In Icelandic, with dollops of English and Swedish and Spanish, intertwined episodes are introduced as reflections in the eye of the beholder. More in short-legged long-lashed liquid-eyed horses’ orbs than those of bipedal would-be masters, the eighty-one minutes also stars the stark landscape between sea and mountains. Rural in a country ninety-three percent urban, the “villages” are barely that, really just single houses a goodly distance apart from which bored and curious others salaciously observe goings-on through bi- or monoculars.

Just a few minutes in, the first of these “couplings” clues us in to the not-so-very-different-after-all status of the two species. Cooing lover’s endearments to white mare Grána, natty Kolbeinn (Ingvar Eggert Sigurðsson) caresses her coat, slips on the bridle and has her noisily high-stepping the gravel road to adoring Solveg’s (Charlotte Bøving) house. They eat with her mother and son, while outside her dark stallion Brúnn smells the mare, goes into rut, and breaks the gate. The rider’s self-satisfied coming there and going thence spied upon by several pairs of eyes through glasses, so, too, is his humiliation still mounted in the saddle as the stallion mounts too and services the mare.

In the life force and in death, the two species coexist, complement and mirror one another, even if attitudes here lead to wondering as to which is truly sapiens, Houyhnhnms or Yahoos. Like battling farmers and cattlemen in the Westerns, Grímur (Kjartan Ragnarsson) rides out with two horses to snip the new barbed-wire enclosing fences of tractor-driving Egill (Heigi Björnsson). In the confrontation the machine turns traitor, while the blinded and drunk horseman needs to be rescued by Swedish Jóhanna (Sigriður María Egilsdóttir), a fragile-looking beauty who can out-ride and –corral the menfolk and drink with any of them.
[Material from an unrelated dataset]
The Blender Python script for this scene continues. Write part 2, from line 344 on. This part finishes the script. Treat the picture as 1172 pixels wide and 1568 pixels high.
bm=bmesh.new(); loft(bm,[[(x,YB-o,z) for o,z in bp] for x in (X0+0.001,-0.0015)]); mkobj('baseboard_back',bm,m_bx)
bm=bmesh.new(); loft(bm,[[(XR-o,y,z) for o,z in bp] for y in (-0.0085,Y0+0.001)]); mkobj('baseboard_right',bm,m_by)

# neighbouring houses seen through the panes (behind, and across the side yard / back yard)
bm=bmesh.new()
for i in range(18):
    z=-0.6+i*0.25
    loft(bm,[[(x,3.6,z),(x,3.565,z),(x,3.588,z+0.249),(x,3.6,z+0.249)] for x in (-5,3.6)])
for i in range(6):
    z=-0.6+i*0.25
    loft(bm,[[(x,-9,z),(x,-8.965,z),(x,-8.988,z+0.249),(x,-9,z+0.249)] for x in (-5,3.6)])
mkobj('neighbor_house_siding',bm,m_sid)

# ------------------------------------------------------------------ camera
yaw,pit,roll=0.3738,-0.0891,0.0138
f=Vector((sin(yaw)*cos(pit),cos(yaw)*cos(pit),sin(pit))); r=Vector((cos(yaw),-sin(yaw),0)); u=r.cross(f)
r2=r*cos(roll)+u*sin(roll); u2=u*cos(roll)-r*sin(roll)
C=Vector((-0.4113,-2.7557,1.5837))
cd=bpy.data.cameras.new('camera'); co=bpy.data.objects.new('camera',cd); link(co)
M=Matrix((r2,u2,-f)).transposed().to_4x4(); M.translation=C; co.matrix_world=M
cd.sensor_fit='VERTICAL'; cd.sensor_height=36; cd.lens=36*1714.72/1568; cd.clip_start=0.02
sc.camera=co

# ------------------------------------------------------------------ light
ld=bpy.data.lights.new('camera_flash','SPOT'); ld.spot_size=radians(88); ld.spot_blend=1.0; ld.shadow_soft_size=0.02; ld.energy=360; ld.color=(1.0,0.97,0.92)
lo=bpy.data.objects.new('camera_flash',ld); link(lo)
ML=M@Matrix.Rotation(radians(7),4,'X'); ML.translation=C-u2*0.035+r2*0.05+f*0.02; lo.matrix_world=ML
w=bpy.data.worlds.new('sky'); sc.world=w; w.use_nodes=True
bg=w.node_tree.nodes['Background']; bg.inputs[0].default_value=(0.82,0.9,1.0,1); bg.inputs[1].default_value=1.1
She returns the bloodied drunk to his horse-trailer son Óli (Atli Rafn Sigurðsson), who in turn hires bicycling Peruvian Juan Camillo (Juan Camillo Román Estrada), who has an eye for the Swedish lady, lies about his own horsemanship, and promptly gets stranded in a blizzard and literally digs inside the nag assigned to him, Piebald.

In between, burly bearded Vernhardur (Steinn Ármann Magnússon) abandons his overheated Land Rover, mounts Jarpur, and swims out to a departing Russian trawler for “very strong, don’t drink” rotgut, most of which he guzzles down at once.

There are strange deaths, shocking ones, some mourned in the tiny local church (Erlingur Gíslason as the pastor) with familiar pallbearers to the graveyard, and some simply outdoors.

But there are life and coupling, too, and double-entendre cattiness -- “Do you need a stallion, Ása?”-- along with neighborly cooperation at burials and at communal roundups and gatherings of man and beast. It is spring, and the cycle renews or continues in Iceland’s official Oscar submission of a year ago, in the making of which “no horses were hurt.”